An artist's quest to make art tailored to the Internet, in the physical spaces of modern Los Angeles, London, and Newcastle

INSA/UNGA
That up there might look like some very cool but not particularly unusual street art. And that's pretty much what it is, if you were to see it on the London street where it lives.
But that physical instantiation is only a remnant of an art project, not its final stage -- an art project meant not for a city's streets, but for the Internet's showrooms. Here is it in its completed form, a GIF:
GIF-iti, as the artist INSA has called it, is a response to the way the Internet simultaneously makes art much easier to access, but constrains our ability to take in. As INSA put it to me over email, "I love the fact [that the Internet] enables me to see new work that is being painted all over the world -- I flash through hundreds of amazing creations daily. But in the same breath this means I don't really take any of the works in. No matter how big a painting or extensive an installation, all I'm seeing is small online images which aren't necessarily how the artists wanted [their art] to been seen."

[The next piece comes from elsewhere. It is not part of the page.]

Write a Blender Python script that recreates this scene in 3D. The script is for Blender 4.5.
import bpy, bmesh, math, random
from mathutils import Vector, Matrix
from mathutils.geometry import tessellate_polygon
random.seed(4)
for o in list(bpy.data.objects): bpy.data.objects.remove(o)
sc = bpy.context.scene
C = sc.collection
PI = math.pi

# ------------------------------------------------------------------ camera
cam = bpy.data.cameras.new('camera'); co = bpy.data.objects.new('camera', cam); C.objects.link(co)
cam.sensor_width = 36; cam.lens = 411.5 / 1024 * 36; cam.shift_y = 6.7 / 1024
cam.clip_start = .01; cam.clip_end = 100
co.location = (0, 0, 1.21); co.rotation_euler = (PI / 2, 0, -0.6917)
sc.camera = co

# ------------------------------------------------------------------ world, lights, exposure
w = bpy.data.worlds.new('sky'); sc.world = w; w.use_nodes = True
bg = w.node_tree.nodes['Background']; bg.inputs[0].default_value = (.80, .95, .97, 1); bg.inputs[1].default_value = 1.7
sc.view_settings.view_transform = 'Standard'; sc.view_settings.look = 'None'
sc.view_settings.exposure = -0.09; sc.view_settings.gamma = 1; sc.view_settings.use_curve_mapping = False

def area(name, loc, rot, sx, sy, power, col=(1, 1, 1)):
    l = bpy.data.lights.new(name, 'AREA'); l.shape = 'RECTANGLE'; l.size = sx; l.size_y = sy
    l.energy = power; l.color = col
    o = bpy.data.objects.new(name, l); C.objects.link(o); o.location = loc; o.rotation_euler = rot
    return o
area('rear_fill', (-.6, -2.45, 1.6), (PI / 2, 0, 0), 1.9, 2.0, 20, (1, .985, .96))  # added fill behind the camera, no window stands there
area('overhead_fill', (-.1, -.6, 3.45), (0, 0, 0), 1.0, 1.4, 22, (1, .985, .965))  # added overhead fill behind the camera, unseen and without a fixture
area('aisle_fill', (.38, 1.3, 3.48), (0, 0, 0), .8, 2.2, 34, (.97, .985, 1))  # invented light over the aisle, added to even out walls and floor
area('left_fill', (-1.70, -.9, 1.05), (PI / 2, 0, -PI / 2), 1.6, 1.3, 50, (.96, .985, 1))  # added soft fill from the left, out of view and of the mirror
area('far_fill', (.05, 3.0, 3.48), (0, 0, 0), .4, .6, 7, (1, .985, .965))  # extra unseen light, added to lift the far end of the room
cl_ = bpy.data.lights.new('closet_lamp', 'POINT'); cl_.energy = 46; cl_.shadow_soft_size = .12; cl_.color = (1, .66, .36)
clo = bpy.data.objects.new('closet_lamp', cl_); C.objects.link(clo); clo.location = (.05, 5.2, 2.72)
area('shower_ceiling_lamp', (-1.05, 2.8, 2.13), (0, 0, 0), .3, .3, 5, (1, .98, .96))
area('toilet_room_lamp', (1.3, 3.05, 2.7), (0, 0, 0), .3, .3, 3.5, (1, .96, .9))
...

But INSA thought the relationship between art online and off could work another way. "I wanted to flip it around," he wrote, "and make paintings that could only really be viewed online, sometimes huge sometimes taking many days but always just ending up as a 600 pixels wide GIF image." He paints layer after layer, photographing the changes in order, and then stringing the pictures together into a sequence, played on a loop in a GIF. The key, he says, is to get the last layer to link smoothly back to the first.

GIF-iti in Newcastle (INSA)
His most recent GIF-iti project was a collaboration with artist Stanley Donwood, who has long done art for Radiohead and Thom Yorke. INSA and Donwood teamed up to make a GIF on the XL Recordings office in Los Angeles to celebrate the release of Yorke's new group, Atoms for Peace, latest album. Each layer took about a day. The GIF matches the album's cover art depicting the destruction of the city.
"Like most people it is the freedom and accessibility of the Internet that I find very inspiring," INSA wrote to me, "and I like the idea of making artwork for the Internet as it is truly open to all to see and pass on and not kept behind gallery doors or in private collections." That sentiment could be just as easily applied to art in public spaces and buildings. Just like public art anywhere responds to and interacts with its surroundings, so does INSA public Internet art -- its surroundings just happen to be the availability of the animated GIF file format, not the shadow cast by a nearby tree.